Hi,

I know i am asking a question which can be googled and find lot of explanation.
I have actually gone through many but none explained the ownership property completely.

Mutex is acquired by some process, only that process can unlock it

how the other process/thread know that the mutex is not created him.

where as a binary semaphore can be unlocked by any other process.

if Read task/process locks a semaphore for reading
and same time write task also needs can it unlock it
i am little confused here by the statement "can be unlocked by any other process."

Thanks in Advance,

Since the context of your second statement is unknown, and, as it stands, is false, I think you are confusing two different problems thinking they are the same.

Basically, the difference between a mutex and a binary semaphore is that the semaphore is a more general mechanism which makes it somewhat less appropriate to do the same job as a mutex (although I guess it might be faster on some implementations).

Because you can have semaphores that carry any integer count (not just 0 or 1), it is intended for managing a resource pool with limited capacity.

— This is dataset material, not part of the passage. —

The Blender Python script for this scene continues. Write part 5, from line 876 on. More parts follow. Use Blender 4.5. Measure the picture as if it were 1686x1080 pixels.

The general scenario is that multiple threads can increase (lock) the semaphore when they need to, and decrease (unlock) it when they are done, and if the semaphore reached its max-count when a thread attempts to lock it, that thread will have to wait. To keep things simple, the OS doesn't keep track of which threads currently have a lock on the semaphore and which don't, because if it did, it would be just like having a number of mutexes instead of one semaphore count. It's just a simpler (but sufficient and efficient) mechanism under-the-hood.

The (unfortunate) consequence of this simplicity is that the OS cannot guarantee that if a thread unlocks a semaphore, that that thread actually had locked it before, and vice versa. It is up to the programmer not to make such a mistake.

So, if you use a binary semaphore, you basically get a mutex, without the guarantee that only the thread that locked the mutex will be the one unlocking it. But, generally, if you code things correctly, it isn't hard to make sure that you do the locking and unlocking in an orderly fashion. But, for the most part, if you need a mutex, just use a mutex.

There are also uses for this property of semaphores, like forcing the un-locking. But these are more advanced topics and are beyond my competence in the matter. These kinds of tricks are very tricky and subtle, and usually require formal methods to analyse them carefully. It is the kind of voodoo you'd find in OS kernel code.